I just finished making a big change in the way we light up around here. I got rid of the
compact fluorescent lightbulbs in most of the household fixtures.
I tried to be green about my lighting choices--I really did. I dealt with that $7-per-bulb price tag in the hopes of realizing energy savings down the road. We tried this for quite some time. But as it got darker earlier and earlier, we realized that we just didn't want to put up with lights that took 20 minutes to reach their full (yet still inadequate) brightness. If I didn't turn on the dining-room light when I started cooking dinner, the light wouldn't be bright enough to eat by. And we like to read in the family room. There wasn't enough light coming from those CFLs to be able to do that.
Call me old-fashioned; I've gone back to those good old incandescent bulbs. Put a hundred-watter into a lamp, and you could land a plane in the living room. Those CFLs are fine if you don't want to see the food you're eating, and if you don't ever plan to read after sunset.

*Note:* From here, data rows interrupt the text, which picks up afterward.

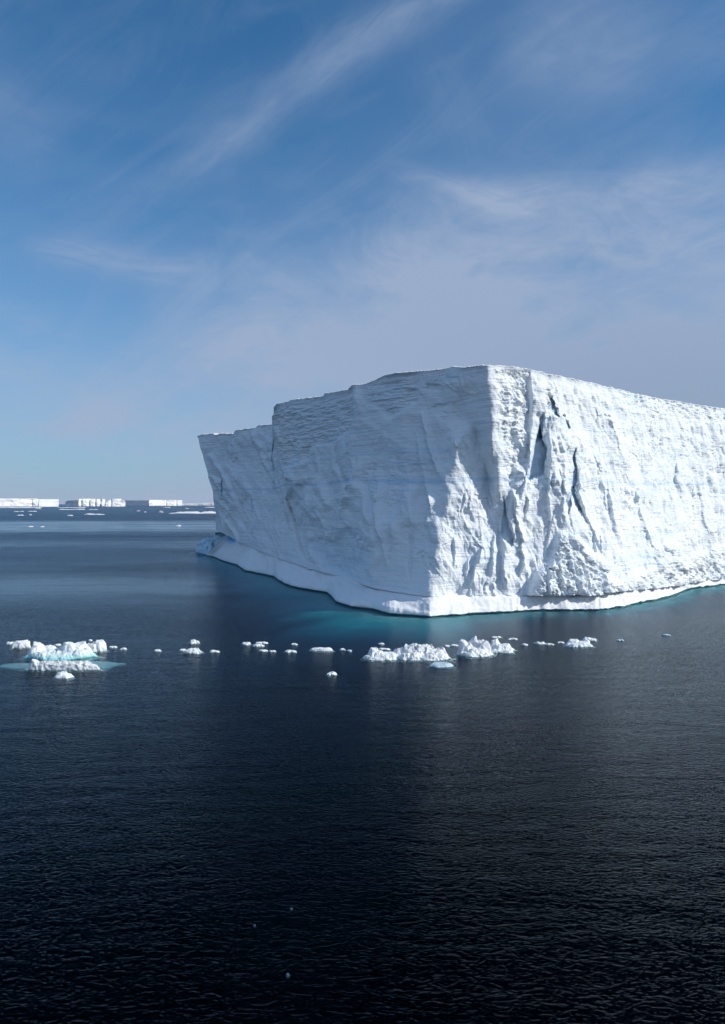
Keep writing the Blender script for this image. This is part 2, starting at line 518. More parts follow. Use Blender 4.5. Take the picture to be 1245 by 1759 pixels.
lev = [(0.0, [(340, 265), (400, 246), (470.5, 222), (471.5, 196), (605, 162), (690, 148), (780, 141), (838, 136.5), (850, 137.6), (912, 143), (960, 148.5),
              (1050, 165), (1150, 186), (1245, 203), (1400, 228), (1500, 246)]),
       (0.25, [(350, 262), (400, 246), (465, 222), (480, 196), (605, 160), (690, 147), (780, 140.6), (800, 140.2), (844, 136.4), (856, 138.0), (912, 142.5), (960, 147),
               (1050, 161), (1150, 181), (1245, 199), (1400, 226), (1500, 243)]),
       (0.33, [(354, 260), (400, 245), (463, 220), (484, 195), (605, 160), (700, 145.5), (770, 140.4), (783, 138.2), (806, 139.4), (818, 141), (845, 136.4), (860, 138.4), (912, 142.2),
                (960, 146), (1050, 159.5), (1150, 179), (1245, 197.5), (1400, 225), (1500, 242)]),
       (0.5, [(362, 258), (400, 244), (460, 218), (494, 192), (605, 159), (700, 143.2), (750, 139.6), (768, 137.3), (818, 139.2), (838, 141.6), (856, 136.9),
              (872, 139.2), (912, 142), (960, 144.5), (1050, 156), (1150, 174), (1245, 194), (1400, 222), (1500, 240)]),
       (0.75, [(376, 254), (407, 243), (458, 212), (520, 184), (594, 159), (651, 144.5), (700, 140.0), (738, 136.2), (752, 134.3), (840, 137.6), (856, 139.4), (868, 137.4),
               (880, 138.8), (912, 140.6), (960, 142), (1050, 148.5), (1150, 166), (1245, 189), (1400, 218), (1500, 236)]),
       (1.0, [(388, 250), (407, 243), (458, 207), (526, 180), (594, 158.7), (651, 142.5), (704, 134.6), (738, 131.2), (744, 131.4), (787, 134.5), (840, 135.6),
              (901, 138.0), (1006, 141), (1072, 145), (1129, 155), (1160, 163), (1195, 175.5), (1245, 185), (1400, 213), (1500, 232)])]
D = np.zeros_like(U)
Yp = ytop + (ybase - ytop) * V
Uj = U + (7 * perlin(Yp / 17.0, 0.4) + 4 * perlin(Yp / 6.0, 3.4) + 2 * perlin(Yp / 2.6, 8.0)) * np.exp(-((U - 765) / 32.0) ** 2) * sstep(0.22, 0.35, V)
Dl = [ip(l[1], Uj) for l in lev]
for i in range(len(lev) - 1):
    a, b = lev[i][0], lev[i + 1][0]
    msk = (V >= a) & (V <= b)
    tt = (V - a) / (b - a)
    D = np.where(msk, Dl[i] * (1 - tt) + Dl[i + 1] * tt, D)
Dk = D.copy()
D = blur(D, 2, 5)
jm = np.abs(U - 471) < 14
D = np.where(jm & (V < 0.22), Dk, D)
Yp = ytop + (ybase - ytop) * V
Z = CAMH - (Yp - HY) / F * D
blue = np.zeros_like(D)
cut = np.zeros_like(D)                                # metres pushed back along the line of depth


def feat(poly, depth, ru=1, rv=1, bl=0.0):
    global cut, blue
    mk = blur(inpoly(U, Yp, poly), ru, rv)
    cut = cut + mk * depth
    if bl:
        blue = blue + mk * bl
    return mk


def gash(poly, depth, ru=1, rv=1, bl=0.0, L=7.0):
    """hollow with a crisp right lip that shoals out to the left, with a ragged outline"""
    global cut, blue
    m_ = inpoly(U + wobU, Yp + wobY, poly)
    e_ = m_ * (1 - np.roll(m_, -1, axis=1))
    t_ = np.zeros_like(m_)
    run = np.zeros(m_.shape[0])
    dec = math.exp(-1.0 / L)
    for j in range(m_.shape[1] - 1, -1, -1):
        run = np.maximum(run * dec, e_[:, j])
        t_[:, j] = run
    mk = blur(0.42 * m_ + 0.58 * t_ * (0.25 + 0.75 * blur(m_, 5, 3)), 0.5 * ru, rv)
    cut = cut + mk * depth
    blue = blue + blur(m_, 1, 1) * bl
    return mk


wobU = 1.3 * perlin(U / 5.0, Yp / 7.0) + 0.8 * perlin(U / 2.0 + 9, Yp / 3.0)
wobY = 2.2 * perlin(U / 5.0 + 40, Yp / 9.0)
# crevices, hollows and broken scars of the sunlit wall
gash([(922, 734), (929, 752), (936, 774), (933, 800), (931, 817), (915, 820), (902, 827), (901, 813), (910, 785), (917, 750)], 4.2, 1, 2, 0.22)
gash([(922, 712), (925, 712), (928, 750), (916, 760), (919, 735)], 2.0, 1, 2, .2)
gash([(941, 681), (952, 703), (954, 716), (945, 712), (938, 707), (935, 702)], 3.2, 1, 1, 0.22)
gash([(962, 713), (970, 722), (977, 736), (965, 741), (954, 727)], 1.6, 1, 1, 0.08)
gash([(980, 770), (984, 795), (987, 819), (985, 845), (1000, 882), (987, 866), (980, 848), (973, 884), (971, 863), (977, 828)], 2.4, 1, 1, 0.25, 9)
gash([(1085, 836), (1098, 845), (1103, 867), (1090, 878), (1080, 858)], 0.9, 2, 2, 0.04, 10)
gash([(866, 862), (873, 906), (880, 926), (874, 940), (861, 918), (863, 884)], 2.6, 1, 3, 0.12, 8)
gash([(1236, 797), (1247, 797), (1247, 862), (1239, 872), (1233, 850)], 1.6, 2, 2, 0.08, 12)


def crest(pts, h, wl, wr):
    """fin standing out from the wall: steep on its left side, gentle on its right, tapering at both ends"""
    global cut
    us_ = [p[0] for p in pts]
    c0, c1 = max(0, int(min(us_) - 388 - wl - 60)), min(nu, int(max(us_) - 388 + wr + 8))
    if c1 - c0 < 3:
        return
    Yc, Uc = Yp[:, c0:c1], U[:, c0:c1]
    ys = np.array([p[1] for p in pts], float)
    y0, y1 = ys[0], ys[-1]
    uc = np.interp(Yc, ys, us_) + 1.6 * perlin(Yc / 9.0, pts[0][0] * 0.37) + 0.8 * perlin(Yc / 3.2, pts[0][0] * 0.11)
    tp = np.clip((Yc - y0) / (0.30 * (y1 - y0)), 0, 1) * np.clip((y1 - Yc) / (0.30 * (y1 - y0)), 0, 1)
    tp = tp * (3 - 2 * tp) * tp
    tu = Uc - uc
    pr = np.where(tu < 0, np.clip(1 + tu / wl, 0, 1) ** 1.3, np.clip(1 - tu / wr, 0, 1) ** 1.5)
    cut[:, c0:c1] -= h * tp * pr


for cr_ in [([(907, 725), (903, 790), (893, 850), (887, 905)], 1.9, 3.5, 13),
            ([(939, 735), (943, 790), (938, 850), (948, 925)], 1.5, 3, 18),
            ([(968, 770), (964, 850), (960, 900)], 1.0, 3, 12),
            ([(988, 780), (994, 850), (1012, 900), (1036, 965)], 1.3, 3, 18),
            ([(880, 835), (886, 890), (896, 930), (886, 960)], 1.5, 3, 9),
            ([(852, 900), (845, 940), (840, 1005)], 1.1, 3, 10),
            ([(829, 930), (815, 975), (806, 1016)], 1.5, 3, 12),
            ([(806, 955), (801, 975), (798, 995)], 0.8, 3, 8),
            ([(868, 930), (864, 970), (866, 1012)], 1.3, 3, 10),
            ([(893, 930), (899, 960), (890, 1000)], 1.3, 3, 10),
            ([(777, 915), (781, 945), (776, 980)], 0.6, 3, 12),
            ([(1037, 700), (1054, 745), (1066, 800)], 1.1, 4, 16),
            ([(1042, 800), (1040, 840), (1052, 900), (1056, 940)], 1.1, 3, 14),
            ([(1072, 800), (1092, 860), (1110, 920), (1140, 980)], 0.9, 3, 16),
            ([(1150, 740), (1163, 820), (1180, 890)], 0.9, 4, 18),
            ([(1190, 800), (1205, 870), (1222, 940)], 1.0, 4, 18),
            ([(900, 840), (905, 870), (901, 900)], 0.9, 2.5, 7)]:
    crest(cr_[0], cr_[1] * 0.88, cr_[2] * 1.5, cr_[3] * 1.15)
rs_ = np.random.RandomState(11)
for _ in range(64):
    u_, y_ = rs_.uniform(915, 1490), rs_.uniform(690, 960)
    ln_ = rs_.uniform(25, 110) * (0.6 + 0.4 * (y_ > 780))
    tl = rs_.normal(0.16, 0.16)
    h_ = rs_.uniform(0.25, 0.75)
    crest([(u_, y_), (u_ + tl * ln_ * 0.5 + rs_.normal(0, 2), y_ + ln_ * 0.5), (u_ + tl * ln_, y_ + ln_)], h_, rs_.uniform(2.5, 6.0), rs_.uniform(8, 26) * (0.6 + h_))
for _ in range(26):
    u_, y_ = rs_.uniform(400, 740), rs_.uniform(690, 880)
    ln_ = rs_.uniform(60, 190)
    tl = rs_.choice([rs_.normal(0.22, 0.1), rs_.normal(-0.30, 0.12)])
    crest([(u_, y_), (u_ + tl * ln_ * 0.5 + rs_.normal(0, 3), y_ + ln_ * 0.5), (u_ + tl * ln_, y_ + ln_)], rs_.uniform(0.6, 2.1), rs_.uniform(2, 5), rs_.uniform(12, 40))
# broad smooth fins between hollows (pushed toward the sea)
feat([(940, 690), (990, 730), (1010, 800), (1015, 930), (960, 905), (945, 820), (936, 760)], -1.6, 5, 8)
feat([(1040, 705), (1075, 740), (1085, 830), (1060, 860), (1045, 790)], -1.2, 5, 8)
feat([(868, 640), (905, 650), (906, 780), (880, 830), (868, 800)], 0.9, 2, 3)
feat([(876, 800), (895, 800), (893, 850), (880, 930), (873, 900)], -1.4, 3, 6)
rub = feat([(949, 950), (957, 914), (980, 918), (1006, 945), (1041, 971), (1056, 1006), (1048, 1026), (905, 1026), (918, 985), (944, 967)], -2.2, 5, 7)
rub2 = feat([(1040, 1000), (1100, 985), (1135, 965), (1190, 955), (1245, 935), (1400, 920), (1500, 920), (1500, 990), (1400, 1000), (1245, 1010), (1100, 1030), (1040, 1030)], -0.9, 6, 5)
rubc = feat([(1120, 940), (1150, 930), (1170, 950), (1180, 975), (1140, 985), (1118, 965)], -0.8, 3, 4)
scar = feat([(846, 634), (909, 640), (908, 718), (903, 745), (905, 800), (885, 850), (868, 830), (858, 740), (850, 690)], 0.6, 1, 2)
scar2 = feat([(1060, 672), (1250, 700), (1400, 716), (1400, 745), (1250, 730), (1150, 716), (1070, 700)], 0.4, 4, 4)
lineu = np.interp(Yp, [700, 740, 789, 857, 951, 975], [471, 472, 481, 496, 526, 536]) + 1.5 * perlin(Yp / 9.0, 2.2)
cut += 5.0 * np.exp(-(lineu - U).clip(0, 200) / 30.0) * (U < lineu) * sstep(0.16, 0.30, V) * sstep(1.0, 0.8, V)
linev = np.interp(Yp, [664, 692, 740, 762, 800], [608, 611, 605, 590, 575]) + 1.2 * perlin(Yp / 7.0, 5.2)
cut += 1.6 * np.exp(-(linev - U).clip(0, 200) / 25.0) * (U < linev) * sstep(0.0, 0.04, V) * sstep(0.45, 0.3, V)
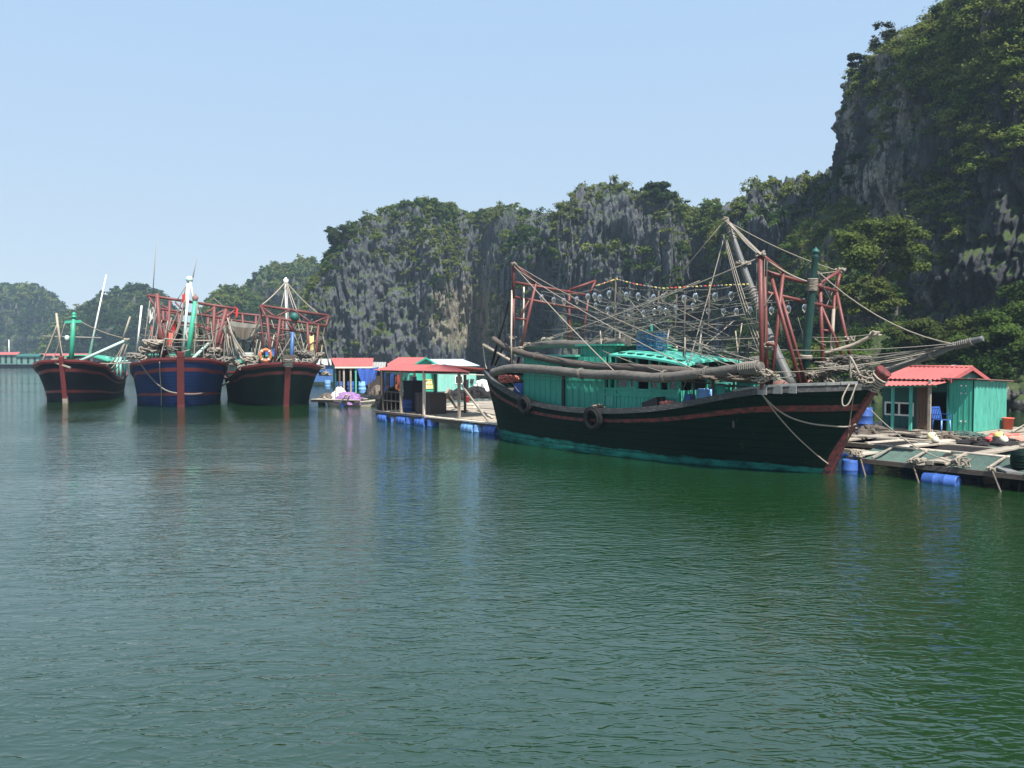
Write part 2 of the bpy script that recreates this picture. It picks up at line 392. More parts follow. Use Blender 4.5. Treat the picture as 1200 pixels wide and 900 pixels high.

We also discovered that CFLs don't work so well in fixtures that hang upside-down, like hallway lights. The "green" bulb in our upstairs hall light--the light that's on from dark 'til dawn every single night--only lasts about 2 months longer than a standard light bulb, yet costs a whole lot more.
I won't completely write off the CFLs, but I'm going to be a lot more careful where I use them. Let me know when they invent some energy-saving bulbs that are as bright as sunlight the instant you flip the switch, and I'll be happy to switch back.